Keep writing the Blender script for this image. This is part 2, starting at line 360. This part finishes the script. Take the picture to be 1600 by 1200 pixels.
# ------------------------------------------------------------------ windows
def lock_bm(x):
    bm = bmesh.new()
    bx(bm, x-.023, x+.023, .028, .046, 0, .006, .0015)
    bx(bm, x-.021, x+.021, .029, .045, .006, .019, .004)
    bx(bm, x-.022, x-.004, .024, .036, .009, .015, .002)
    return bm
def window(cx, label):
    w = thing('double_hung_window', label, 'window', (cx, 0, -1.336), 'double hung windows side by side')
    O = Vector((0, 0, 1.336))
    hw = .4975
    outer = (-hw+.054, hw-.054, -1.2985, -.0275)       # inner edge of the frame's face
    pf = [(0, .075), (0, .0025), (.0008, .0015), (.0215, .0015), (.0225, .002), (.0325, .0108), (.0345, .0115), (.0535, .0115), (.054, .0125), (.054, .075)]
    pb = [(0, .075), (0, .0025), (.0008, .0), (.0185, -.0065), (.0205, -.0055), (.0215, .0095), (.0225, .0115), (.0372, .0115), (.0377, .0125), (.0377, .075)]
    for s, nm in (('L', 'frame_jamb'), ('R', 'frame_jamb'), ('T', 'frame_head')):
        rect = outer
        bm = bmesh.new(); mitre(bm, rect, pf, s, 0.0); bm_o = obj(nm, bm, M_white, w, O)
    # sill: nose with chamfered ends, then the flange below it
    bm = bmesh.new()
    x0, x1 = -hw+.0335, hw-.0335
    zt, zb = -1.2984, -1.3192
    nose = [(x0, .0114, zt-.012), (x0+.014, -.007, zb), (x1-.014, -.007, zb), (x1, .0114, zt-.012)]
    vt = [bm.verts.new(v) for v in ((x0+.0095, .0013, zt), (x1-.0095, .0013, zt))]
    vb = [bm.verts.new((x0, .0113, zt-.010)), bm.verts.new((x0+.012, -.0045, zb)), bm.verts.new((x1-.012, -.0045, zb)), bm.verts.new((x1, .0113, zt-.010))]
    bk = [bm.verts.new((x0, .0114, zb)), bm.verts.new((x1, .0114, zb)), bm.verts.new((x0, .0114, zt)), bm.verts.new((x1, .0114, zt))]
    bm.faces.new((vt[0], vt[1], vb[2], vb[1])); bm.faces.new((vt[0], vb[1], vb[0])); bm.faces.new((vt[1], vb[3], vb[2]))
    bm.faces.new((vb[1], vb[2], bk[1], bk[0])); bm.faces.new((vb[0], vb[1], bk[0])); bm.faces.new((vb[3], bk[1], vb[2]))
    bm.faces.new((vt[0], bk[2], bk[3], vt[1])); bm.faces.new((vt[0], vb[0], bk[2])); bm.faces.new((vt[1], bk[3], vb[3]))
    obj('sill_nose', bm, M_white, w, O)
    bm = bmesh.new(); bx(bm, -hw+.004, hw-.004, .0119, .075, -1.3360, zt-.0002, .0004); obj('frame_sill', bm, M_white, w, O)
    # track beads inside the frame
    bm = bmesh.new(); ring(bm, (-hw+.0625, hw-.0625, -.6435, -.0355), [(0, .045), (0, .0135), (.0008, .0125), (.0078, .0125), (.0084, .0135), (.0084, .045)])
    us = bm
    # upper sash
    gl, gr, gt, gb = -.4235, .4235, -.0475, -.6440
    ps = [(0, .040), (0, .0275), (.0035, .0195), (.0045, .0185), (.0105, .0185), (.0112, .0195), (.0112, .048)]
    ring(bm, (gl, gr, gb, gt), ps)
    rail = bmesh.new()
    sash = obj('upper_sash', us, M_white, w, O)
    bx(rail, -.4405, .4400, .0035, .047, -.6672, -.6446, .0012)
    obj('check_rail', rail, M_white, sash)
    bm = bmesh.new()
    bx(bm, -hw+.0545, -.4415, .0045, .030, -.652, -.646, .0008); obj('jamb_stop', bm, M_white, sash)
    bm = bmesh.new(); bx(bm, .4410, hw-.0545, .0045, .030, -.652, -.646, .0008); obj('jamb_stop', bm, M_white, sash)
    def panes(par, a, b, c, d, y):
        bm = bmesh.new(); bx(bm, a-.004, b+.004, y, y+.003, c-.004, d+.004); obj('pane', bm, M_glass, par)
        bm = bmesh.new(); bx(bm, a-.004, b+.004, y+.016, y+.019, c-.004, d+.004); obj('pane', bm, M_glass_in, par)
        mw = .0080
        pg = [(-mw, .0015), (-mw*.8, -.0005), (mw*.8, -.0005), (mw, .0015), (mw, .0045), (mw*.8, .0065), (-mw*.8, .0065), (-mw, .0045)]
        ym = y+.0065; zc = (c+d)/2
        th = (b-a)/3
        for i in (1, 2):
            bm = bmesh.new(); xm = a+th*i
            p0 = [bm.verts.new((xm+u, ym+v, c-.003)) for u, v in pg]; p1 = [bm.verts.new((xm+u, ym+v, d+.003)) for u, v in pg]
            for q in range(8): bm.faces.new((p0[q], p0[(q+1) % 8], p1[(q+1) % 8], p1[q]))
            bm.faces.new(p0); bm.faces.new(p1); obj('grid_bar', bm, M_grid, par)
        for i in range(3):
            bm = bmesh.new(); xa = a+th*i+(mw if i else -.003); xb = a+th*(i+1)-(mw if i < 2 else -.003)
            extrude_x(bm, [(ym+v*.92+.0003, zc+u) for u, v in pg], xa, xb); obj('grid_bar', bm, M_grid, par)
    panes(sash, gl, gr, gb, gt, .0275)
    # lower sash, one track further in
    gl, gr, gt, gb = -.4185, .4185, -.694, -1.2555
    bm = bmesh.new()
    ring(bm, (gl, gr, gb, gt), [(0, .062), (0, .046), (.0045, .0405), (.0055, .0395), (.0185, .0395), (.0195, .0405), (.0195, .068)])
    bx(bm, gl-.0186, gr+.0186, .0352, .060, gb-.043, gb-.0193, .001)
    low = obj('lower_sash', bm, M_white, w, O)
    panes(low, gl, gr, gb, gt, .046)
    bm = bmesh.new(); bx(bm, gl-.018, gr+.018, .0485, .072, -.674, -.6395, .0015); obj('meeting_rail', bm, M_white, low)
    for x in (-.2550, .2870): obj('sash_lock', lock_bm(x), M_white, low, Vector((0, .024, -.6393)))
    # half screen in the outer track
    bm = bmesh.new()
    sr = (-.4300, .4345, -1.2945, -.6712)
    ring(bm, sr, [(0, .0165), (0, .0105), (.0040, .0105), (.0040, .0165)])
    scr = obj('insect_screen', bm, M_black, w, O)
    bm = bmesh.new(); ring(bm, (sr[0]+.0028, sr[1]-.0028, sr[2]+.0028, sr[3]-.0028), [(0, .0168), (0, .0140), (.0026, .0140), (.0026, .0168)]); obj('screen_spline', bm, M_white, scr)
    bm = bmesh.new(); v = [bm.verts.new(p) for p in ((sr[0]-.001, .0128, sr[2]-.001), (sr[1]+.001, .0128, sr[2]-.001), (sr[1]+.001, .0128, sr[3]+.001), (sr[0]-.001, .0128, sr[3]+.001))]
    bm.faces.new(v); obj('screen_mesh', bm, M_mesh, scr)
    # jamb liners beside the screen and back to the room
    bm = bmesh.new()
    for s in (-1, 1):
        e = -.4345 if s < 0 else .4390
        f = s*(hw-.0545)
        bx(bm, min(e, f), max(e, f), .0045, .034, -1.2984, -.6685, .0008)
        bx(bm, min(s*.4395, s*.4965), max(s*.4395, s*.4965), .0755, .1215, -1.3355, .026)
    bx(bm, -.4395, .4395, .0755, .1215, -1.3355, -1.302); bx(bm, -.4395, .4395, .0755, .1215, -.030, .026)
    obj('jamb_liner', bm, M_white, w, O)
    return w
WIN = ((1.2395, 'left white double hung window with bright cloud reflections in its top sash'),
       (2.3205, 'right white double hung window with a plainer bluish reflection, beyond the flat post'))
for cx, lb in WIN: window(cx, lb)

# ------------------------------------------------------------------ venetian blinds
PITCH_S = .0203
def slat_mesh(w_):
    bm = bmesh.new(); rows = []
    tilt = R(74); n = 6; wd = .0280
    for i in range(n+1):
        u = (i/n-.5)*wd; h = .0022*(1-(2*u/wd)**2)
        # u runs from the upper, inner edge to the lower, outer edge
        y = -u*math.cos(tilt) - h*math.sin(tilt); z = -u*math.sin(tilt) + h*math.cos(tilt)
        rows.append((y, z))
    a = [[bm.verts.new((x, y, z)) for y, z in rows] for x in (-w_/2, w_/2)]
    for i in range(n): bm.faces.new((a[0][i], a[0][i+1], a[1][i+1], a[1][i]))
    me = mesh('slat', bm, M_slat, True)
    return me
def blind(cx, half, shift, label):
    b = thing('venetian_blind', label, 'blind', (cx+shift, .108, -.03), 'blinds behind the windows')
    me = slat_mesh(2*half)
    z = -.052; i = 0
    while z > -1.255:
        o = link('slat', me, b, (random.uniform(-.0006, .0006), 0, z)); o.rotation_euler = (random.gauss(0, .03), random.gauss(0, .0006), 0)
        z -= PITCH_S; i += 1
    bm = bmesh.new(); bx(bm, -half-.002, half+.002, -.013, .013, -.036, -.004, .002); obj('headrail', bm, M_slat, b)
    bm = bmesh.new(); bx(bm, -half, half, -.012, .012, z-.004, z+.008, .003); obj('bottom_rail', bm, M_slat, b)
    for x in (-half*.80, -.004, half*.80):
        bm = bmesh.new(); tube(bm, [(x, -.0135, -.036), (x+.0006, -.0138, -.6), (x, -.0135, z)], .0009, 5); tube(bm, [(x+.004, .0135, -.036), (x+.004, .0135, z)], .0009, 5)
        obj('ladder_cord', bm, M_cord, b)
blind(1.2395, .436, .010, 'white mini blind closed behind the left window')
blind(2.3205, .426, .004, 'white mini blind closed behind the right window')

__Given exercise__
Repeat, character for character, the lines from the one that holds "o = link('slat', me, b, (random.uniform(-.0006, .0006), 0, z));" to the final line of the material, inclusive, and no other lines.

__Written response__
        o = link('slat', me, b, (random.uniform(-.0006, .0006), 0, z)); o.rotation_euler = (random.gauss(0, .03), random.gauss(0, .0006), 0)
        z -= PITCH_S; i += 1
    bm = bmesh.new(); bx(bm, -half-.002, half+.002, -.013, .013, -.036, -.004, .002); obj('headrail', bm, M_slat, b)
    bm = bmesh.new(); bx(bm, -half, half, -.012, .012, z-.004, z+.008, .003); obj('bottom_rail', bm, M_slat, b)
    for x in (-half*.80, -.004, half*.80):
        bm = bmesh.new(); tube(bm, [(x, -.0135, -.036), (x+.0006, -.0138, -.6), (x, -.0135, z)], .0009, 5); tube(bm, [(x+.004, .0135, -.036), (x+.004, .0135, z)], .0009, 5)
        obj('ladder_cord', bm, M_cord, b)
blind(1.2395, .436, .010, 'white mini blind closed behind the left window')
blind(2.3205, .426, .004, 'white mini blind closed behind the right window')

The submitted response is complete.